WHAT YOU HAVE TO DO = Only the lines from the start of the data through the one containing "1.138, .007).build('mattress_stop', bed)" belong in your answer; return them exactly.

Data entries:
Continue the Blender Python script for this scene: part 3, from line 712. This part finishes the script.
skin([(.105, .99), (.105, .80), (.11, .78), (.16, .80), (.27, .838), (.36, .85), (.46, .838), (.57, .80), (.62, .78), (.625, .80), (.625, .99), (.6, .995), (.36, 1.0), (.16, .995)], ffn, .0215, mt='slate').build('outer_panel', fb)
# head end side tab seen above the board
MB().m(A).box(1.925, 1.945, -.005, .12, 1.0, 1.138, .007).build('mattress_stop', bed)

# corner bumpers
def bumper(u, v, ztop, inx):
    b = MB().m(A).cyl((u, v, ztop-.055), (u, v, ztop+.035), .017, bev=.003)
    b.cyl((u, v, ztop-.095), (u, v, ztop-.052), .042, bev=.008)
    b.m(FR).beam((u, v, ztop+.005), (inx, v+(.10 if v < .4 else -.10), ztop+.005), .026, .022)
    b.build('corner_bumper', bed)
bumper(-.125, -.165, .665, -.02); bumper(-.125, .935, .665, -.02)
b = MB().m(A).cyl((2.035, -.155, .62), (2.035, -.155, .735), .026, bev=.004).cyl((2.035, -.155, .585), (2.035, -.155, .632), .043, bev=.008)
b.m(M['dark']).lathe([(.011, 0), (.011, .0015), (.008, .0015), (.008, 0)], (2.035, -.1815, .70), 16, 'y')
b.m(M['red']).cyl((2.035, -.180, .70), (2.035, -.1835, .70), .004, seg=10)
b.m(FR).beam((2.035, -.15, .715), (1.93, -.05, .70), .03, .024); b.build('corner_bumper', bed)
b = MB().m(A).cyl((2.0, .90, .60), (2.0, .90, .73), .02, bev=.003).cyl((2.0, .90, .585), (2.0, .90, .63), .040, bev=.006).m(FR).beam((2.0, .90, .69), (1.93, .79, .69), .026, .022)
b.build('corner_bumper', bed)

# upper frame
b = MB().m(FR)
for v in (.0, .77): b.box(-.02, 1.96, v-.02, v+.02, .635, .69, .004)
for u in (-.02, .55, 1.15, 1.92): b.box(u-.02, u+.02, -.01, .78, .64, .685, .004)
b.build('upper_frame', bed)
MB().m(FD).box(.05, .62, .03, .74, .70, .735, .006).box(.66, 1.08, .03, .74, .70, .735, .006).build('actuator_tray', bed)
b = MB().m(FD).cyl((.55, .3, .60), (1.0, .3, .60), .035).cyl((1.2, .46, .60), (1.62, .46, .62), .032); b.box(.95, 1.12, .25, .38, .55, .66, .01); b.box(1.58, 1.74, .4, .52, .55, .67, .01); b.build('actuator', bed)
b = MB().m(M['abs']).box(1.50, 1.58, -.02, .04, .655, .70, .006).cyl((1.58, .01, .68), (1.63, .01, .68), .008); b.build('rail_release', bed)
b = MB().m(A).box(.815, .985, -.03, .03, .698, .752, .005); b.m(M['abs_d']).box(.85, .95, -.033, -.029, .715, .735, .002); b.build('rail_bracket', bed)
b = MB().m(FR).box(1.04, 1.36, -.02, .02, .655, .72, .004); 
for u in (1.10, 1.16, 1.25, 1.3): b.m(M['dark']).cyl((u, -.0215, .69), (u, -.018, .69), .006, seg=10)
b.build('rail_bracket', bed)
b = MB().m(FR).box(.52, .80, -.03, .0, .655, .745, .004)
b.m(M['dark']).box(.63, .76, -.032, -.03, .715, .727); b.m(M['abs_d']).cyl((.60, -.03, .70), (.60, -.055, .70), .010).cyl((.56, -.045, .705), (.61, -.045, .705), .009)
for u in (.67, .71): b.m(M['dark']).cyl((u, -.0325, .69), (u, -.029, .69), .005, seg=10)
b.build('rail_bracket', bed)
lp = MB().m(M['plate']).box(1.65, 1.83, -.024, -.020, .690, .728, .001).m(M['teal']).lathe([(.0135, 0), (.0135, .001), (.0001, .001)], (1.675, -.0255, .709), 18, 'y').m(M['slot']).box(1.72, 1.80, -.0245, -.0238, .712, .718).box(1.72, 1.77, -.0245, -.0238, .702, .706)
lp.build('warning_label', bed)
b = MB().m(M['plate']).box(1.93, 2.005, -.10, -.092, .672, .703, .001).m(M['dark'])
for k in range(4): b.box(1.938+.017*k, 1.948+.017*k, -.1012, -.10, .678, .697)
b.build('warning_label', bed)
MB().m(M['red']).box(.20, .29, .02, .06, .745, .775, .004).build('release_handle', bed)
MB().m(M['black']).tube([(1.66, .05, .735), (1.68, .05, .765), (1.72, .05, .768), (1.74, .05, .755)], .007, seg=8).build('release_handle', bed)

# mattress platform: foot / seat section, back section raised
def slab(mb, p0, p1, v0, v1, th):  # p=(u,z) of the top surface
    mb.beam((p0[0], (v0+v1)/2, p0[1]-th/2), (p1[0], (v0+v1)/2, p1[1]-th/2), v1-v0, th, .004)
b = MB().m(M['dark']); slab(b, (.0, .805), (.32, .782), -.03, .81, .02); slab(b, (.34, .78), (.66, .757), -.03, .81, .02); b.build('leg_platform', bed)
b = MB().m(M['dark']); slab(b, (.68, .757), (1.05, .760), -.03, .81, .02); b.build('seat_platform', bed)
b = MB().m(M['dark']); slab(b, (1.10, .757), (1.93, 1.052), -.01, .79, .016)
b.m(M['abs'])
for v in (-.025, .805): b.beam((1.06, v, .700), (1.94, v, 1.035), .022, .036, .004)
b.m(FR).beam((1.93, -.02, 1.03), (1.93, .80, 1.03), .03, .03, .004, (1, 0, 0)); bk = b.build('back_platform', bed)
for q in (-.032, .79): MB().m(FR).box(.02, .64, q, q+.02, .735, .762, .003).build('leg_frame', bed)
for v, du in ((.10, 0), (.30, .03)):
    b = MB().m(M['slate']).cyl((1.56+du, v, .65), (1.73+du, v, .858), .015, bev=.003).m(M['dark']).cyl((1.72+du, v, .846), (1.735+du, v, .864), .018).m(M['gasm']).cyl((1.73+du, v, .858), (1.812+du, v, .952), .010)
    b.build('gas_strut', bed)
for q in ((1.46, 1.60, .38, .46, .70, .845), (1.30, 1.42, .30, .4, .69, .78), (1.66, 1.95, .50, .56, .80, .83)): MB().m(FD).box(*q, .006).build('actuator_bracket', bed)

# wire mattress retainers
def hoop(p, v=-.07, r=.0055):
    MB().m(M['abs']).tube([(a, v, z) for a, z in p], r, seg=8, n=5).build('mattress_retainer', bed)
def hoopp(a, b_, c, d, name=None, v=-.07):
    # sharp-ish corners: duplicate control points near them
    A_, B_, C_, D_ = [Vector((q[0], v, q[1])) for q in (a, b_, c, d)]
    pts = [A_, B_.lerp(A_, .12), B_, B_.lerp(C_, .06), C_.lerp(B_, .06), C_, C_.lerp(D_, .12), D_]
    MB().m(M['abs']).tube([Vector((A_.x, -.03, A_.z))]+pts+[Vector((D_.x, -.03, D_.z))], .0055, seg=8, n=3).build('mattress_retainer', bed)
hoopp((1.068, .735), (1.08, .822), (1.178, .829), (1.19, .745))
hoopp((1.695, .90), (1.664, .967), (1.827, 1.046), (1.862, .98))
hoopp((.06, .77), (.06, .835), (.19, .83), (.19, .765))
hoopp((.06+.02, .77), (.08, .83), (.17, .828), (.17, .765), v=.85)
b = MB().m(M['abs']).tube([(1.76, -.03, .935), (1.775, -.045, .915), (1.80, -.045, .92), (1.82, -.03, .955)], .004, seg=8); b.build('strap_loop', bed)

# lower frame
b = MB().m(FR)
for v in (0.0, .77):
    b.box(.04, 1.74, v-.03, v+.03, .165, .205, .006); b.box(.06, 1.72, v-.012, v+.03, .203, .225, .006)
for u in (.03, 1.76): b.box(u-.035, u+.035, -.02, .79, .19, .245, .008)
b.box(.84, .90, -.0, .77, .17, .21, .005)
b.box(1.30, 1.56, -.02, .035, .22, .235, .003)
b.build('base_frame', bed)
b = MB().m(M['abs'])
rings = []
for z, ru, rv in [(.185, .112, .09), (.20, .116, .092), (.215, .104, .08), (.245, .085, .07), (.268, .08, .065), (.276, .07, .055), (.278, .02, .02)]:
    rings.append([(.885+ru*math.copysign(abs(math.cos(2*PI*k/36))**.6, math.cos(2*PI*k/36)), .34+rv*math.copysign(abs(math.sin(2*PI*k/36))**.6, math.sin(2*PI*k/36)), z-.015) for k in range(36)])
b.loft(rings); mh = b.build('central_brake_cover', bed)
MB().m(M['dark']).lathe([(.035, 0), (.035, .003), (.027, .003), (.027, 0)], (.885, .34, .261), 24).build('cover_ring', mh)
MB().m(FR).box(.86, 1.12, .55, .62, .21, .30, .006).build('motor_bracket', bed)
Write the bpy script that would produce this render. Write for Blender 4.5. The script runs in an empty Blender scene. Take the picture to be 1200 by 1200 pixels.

FINISHED TASK =
Continue the Blender Python script for this scene: part 3, from line 712. This part finishes the script.
skin([(.105, .99), (.105, .80), (.11, .78), (.16, .80), (.27, .838), (.36, .85), (.46, .838), (.57, .80), (.62, .78), (.625, .80), (.625, .99), (.6, .995), (.36, 1.0), (.16, .995)], ffn, .0215, mt='slate').build('outer_panel', fb)
# head end side tab seen above the board
MB().m(A).box(1.925, 1.945, -.005, .12, 1.0, 1.138, .007).build('mattress_stop', bed)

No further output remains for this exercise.